Qantas hopes to schedule the world's longest nonstop flight in commercial travel aviation with a 20-hour flight from Sydney to London — that is if Boeing or Airbus can actually create a plane that can carry passengers continuously for that long.
Qantas, based in Australia, has promised to add the routes within the next five years, USA Today reported. The airline has already announced a 17-hour, 9,010-mile nonstop flight from Perth to London, making it one of the longest continuous flying routes in the world and the first nonstop from Australia to Europe.
A source told Reuters that Qantas' Sydney-to-London flight will take a northern polar route on most days rather than the usual western crossing over Asia and Europe.
The polar route is longer than the 9,200 nautical miles western route but benefits from a strong tailwinds rather than powerful headwinds on a more direct western route, the wire agency reported.
"The smart way is not to fight the winds. Use them," Leeham Co analyst Bjorn Fehrm said in a note to clients speculating about a 10,000-nautical-mile polar route in June, Reuters noted.
The Qantas planes would greatly expand the capabilities of commercial airlines flying nonstop. Emirates currently has the distinction of having the longest nonstop flight by distance, with its daily flight to Auckland, New Zealand, taking 16 hours outbound and 17 hours and 15 minutes on the return flight, according to CNN.
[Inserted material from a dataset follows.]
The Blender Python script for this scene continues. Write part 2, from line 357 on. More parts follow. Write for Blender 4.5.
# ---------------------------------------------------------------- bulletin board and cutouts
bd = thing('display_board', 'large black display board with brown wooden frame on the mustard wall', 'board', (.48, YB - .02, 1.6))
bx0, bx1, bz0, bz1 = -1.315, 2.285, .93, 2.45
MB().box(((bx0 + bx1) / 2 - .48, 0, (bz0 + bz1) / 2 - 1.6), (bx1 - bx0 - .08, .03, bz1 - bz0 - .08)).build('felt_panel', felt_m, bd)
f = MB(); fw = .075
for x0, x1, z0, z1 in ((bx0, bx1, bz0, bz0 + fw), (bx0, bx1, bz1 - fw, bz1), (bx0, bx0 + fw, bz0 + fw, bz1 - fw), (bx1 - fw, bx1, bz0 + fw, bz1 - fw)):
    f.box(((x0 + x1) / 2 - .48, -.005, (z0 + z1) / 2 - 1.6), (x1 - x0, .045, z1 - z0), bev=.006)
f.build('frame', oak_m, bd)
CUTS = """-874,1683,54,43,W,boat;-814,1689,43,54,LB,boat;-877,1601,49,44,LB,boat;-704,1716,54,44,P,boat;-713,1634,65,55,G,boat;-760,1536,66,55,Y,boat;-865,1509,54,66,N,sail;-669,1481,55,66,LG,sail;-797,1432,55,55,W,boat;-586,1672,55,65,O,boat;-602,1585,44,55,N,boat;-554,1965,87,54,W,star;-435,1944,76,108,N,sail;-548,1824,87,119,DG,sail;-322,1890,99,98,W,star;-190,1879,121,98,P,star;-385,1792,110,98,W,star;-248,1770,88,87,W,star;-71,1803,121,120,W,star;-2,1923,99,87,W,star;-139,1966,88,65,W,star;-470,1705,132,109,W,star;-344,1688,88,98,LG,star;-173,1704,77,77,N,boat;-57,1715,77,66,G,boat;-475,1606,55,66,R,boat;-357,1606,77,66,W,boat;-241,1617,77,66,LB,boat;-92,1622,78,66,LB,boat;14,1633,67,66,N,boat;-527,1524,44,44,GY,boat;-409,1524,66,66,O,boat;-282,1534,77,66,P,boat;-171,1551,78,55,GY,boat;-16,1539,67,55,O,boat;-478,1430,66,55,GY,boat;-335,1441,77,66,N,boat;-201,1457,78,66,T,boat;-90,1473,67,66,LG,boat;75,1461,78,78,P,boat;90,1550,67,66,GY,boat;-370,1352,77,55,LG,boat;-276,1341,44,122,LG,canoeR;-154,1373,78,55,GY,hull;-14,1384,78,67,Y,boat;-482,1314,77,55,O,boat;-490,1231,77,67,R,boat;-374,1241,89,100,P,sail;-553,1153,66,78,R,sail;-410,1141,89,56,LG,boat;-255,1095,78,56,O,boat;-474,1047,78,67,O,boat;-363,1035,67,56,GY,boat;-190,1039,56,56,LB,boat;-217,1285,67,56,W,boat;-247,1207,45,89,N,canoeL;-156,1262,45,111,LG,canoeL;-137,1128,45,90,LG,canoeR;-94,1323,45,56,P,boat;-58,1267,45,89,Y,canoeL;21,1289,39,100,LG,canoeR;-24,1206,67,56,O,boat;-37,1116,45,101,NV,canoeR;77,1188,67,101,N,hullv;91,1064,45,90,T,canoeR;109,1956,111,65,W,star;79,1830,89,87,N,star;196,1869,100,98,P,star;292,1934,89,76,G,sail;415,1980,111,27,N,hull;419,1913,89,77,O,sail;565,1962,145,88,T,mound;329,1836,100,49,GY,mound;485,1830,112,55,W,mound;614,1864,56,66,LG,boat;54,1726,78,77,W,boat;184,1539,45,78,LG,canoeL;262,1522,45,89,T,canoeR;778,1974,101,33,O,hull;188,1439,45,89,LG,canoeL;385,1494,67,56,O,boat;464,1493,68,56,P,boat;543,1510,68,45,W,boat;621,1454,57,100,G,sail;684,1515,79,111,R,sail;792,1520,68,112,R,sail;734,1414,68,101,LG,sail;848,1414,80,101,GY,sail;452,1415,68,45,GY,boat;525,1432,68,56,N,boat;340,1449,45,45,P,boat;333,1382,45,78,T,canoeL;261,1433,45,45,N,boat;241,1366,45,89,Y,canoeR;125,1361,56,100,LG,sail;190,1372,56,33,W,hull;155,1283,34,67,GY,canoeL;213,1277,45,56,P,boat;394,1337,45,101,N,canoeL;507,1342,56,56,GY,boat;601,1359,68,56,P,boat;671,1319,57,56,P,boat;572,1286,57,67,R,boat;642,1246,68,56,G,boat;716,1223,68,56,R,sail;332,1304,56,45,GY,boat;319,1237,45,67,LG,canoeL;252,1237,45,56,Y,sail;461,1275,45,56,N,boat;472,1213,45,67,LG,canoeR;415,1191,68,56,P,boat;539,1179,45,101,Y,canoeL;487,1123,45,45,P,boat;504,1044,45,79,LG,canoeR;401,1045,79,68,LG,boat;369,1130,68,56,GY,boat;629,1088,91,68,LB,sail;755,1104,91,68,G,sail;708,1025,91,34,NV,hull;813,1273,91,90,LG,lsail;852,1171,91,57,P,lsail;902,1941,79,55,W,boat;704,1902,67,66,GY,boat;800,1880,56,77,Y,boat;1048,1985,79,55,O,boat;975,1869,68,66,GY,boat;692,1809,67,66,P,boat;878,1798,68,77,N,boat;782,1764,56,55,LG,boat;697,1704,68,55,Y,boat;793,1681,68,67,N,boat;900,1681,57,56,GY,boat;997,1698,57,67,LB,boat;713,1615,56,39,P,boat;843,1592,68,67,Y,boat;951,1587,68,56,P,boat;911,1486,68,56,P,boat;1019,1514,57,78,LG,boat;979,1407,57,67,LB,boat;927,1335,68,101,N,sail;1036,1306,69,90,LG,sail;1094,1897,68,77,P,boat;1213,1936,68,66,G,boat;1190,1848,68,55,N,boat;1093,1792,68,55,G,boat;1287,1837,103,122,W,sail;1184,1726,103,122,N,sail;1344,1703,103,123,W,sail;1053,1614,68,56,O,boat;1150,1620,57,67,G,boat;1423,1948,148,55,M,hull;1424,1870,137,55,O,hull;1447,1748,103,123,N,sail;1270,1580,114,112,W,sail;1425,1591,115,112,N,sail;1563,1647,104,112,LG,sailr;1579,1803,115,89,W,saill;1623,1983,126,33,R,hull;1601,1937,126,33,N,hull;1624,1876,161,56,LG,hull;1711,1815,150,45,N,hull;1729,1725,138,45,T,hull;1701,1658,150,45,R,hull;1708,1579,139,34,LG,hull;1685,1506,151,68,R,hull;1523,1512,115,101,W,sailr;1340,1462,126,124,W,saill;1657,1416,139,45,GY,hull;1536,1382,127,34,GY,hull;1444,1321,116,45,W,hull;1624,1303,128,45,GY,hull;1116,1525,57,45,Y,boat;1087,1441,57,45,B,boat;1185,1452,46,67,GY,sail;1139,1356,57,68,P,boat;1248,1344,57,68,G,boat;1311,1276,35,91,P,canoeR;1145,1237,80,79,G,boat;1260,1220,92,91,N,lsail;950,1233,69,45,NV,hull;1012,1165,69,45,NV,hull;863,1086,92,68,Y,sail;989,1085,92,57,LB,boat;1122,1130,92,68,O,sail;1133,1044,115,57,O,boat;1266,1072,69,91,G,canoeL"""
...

The longest current route in relationship to distance is the Air India flight to San Francisco, which travels 9,408 miles, via a Pacific Ocean route rather than the polar route it used to take, according to CNN. The network stated that the new route takes advantage of high-altitude jet stream, giving it a tailwind boost all the way to San Francisco.
That means while it takes about 1,000 more miles to fly, the trip actually shaves two hours off the journey at 15 hours.